The group is composed of county officials like the public works director and assistant county manager. The meeting was scheduled in the aftermath of a final audit last September from the Office of the Inspector General asking Nye County to return a $3 million U.S. Economic Development Administration grant awarded in 1999 for the science and technology park, which was part of the Highway 95 high technology corridor project.

Nye County wants to extend water lines from Fort Amargosa across Highway 95 at Lathrop Wells, to the proposed technology park. But it will be expensive building culverts under the highway, Nye County Assistant County Manager Pam Webster said.

Paul Burris, regional vice-president of operations for Utilities Inc., has offered assistance to Nye County for the water project but was unable to attend the meeting.

The U.S. Bureau of Land Management gave the county the right-of-way to extend electric lines to the property, Webster said.

Nye County Public Works Director Samson Yao has been in contact with Valley Electric Association to check on the availability of power to the site, she said.

The county plans to put up a billboard, advertising the availability of space at the park, Webster said.

There are plans to set aside part of the 60 acres for a lay down yard that can be used for the Nye County nuclear waste repository oversight program for equipment used in drilling wells and other projects, she said.

"The NWRPO is currently leasing some land out there in Amargosa from outside parties, so we might as well pay that money to the county," Nye County Nuclear Waste Repository Project Office Director Darrell Lacy said of the lay down yard.

There have also been discussions about the state leasing space to store geologic samples in a climate-controlled environment.

There have been streets bladed into the desert at the park. Webster said the county will put up street signs soon.

Nye County will request grant money to purchase additional land at the Lathrop Wells site, Webster said. Congress authorized the county to purchase 350 acres at fair market value back in 1999, but only 60 acres was purchased due to budget constraints. Webster said land values have risen on the remaining property in the past several years.

The Office of the Inspector General told Nye County officials a marketing plan should be prepared to promote the park. The OIG said a time line and budget should be arranged on providing water to the park.
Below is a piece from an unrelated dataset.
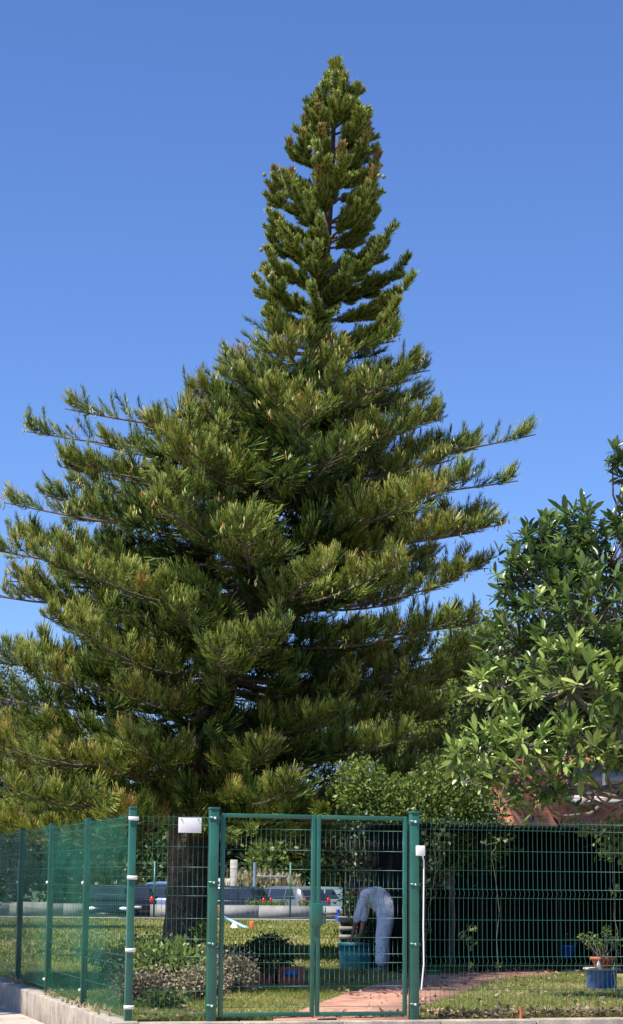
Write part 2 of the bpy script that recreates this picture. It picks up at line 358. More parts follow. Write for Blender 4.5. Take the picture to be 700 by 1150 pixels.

Nye County ran $154,062 short on funds needed to build the park back in 2005. The contractor was unable to develop a producing well on the site and there were cost overruns on the expanded digging.

The Nevada Department of Transportation required a turn lane into the industrial park from Highway 95, which project officials say wasn't in the budget. The turn lane now points to an empty industrial park site, with only a couple of water tanks and a pump house.

Nye County had projected the science and technology park project would create 160 near-term and 460 long-term jobs, which would leverage $31 million in private investment. The grant was intended to offset downsizing at the Nevada Test Site in the early 1990s.

"We want to be well positioned if the EDA decides to implement the recommendations of the audit," Webster said.